-- Start --

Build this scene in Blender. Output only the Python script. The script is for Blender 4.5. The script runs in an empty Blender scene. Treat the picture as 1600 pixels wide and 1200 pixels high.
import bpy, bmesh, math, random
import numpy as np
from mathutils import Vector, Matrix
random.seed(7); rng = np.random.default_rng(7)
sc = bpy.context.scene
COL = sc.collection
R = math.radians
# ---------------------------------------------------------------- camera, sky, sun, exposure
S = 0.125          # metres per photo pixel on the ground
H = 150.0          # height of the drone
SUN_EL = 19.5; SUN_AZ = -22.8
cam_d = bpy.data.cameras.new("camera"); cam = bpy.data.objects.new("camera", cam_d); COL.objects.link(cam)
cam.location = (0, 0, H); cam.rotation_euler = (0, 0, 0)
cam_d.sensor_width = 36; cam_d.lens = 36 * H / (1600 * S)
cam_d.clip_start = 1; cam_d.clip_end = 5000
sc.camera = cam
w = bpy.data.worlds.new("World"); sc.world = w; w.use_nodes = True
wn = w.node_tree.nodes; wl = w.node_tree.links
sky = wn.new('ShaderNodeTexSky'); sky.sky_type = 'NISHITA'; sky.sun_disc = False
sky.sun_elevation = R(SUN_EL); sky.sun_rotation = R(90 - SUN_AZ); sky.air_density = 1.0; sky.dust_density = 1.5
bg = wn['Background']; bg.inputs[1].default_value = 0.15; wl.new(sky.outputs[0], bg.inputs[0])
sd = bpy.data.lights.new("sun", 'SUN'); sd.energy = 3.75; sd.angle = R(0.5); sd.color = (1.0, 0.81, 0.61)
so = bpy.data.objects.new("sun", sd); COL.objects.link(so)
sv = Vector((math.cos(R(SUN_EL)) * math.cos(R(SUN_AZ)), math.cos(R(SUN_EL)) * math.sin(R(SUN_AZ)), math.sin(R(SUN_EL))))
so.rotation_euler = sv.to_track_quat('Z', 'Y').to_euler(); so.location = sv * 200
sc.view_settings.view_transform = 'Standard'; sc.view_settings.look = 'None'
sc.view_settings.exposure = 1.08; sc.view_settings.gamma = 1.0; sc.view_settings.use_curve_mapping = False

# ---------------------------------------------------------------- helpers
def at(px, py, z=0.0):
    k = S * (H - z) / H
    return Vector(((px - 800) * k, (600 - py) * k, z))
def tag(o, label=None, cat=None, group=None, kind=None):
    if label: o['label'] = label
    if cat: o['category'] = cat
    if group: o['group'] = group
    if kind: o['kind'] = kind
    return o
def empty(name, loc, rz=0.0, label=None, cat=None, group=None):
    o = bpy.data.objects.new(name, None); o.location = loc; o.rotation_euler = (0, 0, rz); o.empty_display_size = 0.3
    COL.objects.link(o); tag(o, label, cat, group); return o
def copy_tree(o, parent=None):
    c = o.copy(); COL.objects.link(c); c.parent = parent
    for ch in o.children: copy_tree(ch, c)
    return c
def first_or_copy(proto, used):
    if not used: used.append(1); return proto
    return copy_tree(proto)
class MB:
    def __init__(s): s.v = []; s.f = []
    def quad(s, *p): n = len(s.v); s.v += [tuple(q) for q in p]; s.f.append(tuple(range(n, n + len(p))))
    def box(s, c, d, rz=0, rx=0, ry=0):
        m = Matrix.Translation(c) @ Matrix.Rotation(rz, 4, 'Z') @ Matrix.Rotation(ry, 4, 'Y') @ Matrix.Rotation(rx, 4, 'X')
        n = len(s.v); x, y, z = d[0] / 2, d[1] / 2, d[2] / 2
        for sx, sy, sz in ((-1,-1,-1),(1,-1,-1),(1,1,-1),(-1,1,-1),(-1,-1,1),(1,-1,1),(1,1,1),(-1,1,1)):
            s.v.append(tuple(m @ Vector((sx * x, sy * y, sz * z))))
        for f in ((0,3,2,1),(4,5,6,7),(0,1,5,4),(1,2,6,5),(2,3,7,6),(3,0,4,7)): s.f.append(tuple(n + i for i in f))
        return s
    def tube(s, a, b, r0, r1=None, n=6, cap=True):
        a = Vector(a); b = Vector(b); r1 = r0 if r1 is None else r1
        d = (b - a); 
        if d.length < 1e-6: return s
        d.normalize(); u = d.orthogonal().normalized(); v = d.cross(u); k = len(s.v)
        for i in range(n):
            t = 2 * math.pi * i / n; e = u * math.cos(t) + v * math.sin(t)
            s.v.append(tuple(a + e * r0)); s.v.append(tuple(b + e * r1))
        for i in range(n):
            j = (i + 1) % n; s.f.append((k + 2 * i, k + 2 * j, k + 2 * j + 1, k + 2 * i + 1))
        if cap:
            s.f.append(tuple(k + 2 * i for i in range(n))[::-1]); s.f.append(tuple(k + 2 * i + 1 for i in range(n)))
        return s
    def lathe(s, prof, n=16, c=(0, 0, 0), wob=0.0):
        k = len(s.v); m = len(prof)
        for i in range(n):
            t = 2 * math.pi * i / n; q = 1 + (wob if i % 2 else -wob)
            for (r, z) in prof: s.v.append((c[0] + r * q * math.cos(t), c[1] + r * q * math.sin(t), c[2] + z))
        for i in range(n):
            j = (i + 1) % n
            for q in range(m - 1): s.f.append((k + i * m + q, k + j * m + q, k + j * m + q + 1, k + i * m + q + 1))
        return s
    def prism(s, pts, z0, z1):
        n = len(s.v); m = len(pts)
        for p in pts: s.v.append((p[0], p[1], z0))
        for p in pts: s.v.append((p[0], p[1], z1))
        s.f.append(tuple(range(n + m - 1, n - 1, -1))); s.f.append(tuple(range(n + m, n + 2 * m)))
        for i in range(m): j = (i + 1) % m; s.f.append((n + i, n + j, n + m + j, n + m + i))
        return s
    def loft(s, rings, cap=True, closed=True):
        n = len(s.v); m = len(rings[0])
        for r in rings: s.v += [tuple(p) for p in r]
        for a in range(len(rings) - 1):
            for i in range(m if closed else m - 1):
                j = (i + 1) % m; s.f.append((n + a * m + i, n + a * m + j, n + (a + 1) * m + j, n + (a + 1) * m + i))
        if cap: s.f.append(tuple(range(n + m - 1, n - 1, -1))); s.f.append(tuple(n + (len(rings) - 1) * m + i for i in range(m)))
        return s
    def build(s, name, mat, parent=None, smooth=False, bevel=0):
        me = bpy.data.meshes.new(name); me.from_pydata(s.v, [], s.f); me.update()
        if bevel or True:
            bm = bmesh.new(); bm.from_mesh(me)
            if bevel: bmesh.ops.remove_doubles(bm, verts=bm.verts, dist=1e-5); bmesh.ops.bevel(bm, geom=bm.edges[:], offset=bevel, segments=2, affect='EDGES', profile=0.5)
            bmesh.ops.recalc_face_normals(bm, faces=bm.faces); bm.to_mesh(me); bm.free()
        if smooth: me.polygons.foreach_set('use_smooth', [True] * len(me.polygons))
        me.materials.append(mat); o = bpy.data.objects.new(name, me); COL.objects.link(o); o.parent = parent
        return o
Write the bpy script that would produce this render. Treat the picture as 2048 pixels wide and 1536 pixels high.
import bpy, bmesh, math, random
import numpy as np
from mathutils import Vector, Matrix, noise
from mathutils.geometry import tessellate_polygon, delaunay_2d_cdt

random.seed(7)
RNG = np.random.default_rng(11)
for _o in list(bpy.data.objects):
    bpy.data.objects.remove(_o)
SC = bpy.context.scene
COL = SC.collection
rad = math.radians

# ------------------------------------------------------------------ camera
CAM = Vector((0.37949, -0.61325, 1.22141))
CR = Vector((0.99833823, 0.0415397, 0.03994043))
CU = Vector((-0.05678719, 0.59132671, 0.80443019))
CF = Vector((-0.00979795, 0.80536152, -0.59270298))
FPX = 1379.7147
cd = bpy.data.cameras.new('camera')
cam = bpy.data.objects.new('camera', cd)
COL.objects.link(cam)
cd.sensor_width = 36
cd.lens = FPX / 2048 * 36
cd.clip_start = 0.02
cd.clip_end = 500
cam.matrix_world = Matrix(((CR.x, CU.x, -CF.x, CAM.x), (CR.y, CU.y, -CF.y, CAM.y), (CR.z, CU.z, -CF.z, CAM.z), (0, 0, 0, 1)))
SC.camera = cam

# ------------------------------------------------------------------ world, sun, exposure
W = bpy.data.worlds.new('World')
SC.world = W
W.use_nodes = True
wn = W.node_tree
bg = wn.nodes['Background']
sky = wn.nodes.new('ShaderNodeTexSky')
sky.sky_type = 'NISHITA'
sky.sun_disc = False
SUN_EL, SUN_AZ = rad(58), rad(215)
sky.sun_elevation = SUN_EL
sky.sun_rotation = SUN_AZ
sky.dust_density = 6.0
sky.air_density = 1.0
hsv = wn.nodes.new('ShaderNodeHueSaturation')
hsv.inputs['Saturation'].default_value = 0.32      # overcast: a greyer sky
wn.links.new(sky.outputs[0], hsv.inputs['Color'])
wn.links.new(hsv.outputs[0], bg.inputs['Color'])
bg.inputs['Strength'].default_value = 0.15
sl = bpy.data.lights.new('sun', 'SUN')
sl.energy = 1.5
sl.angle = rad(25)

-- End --

Written exercise: Copy out each line of the records where the string "wide" appears.

Output of the task:
Build this scene in Blender. Output only the Python script. The script is for Blender 4.5. The script runs in an empty Blender scene. Treat the picture as 1600 pixels wide and 1200 pixels high.
Write the bpy script that would produce this render. Treat the picture as 2048 pixels wide and 1536 pixels high.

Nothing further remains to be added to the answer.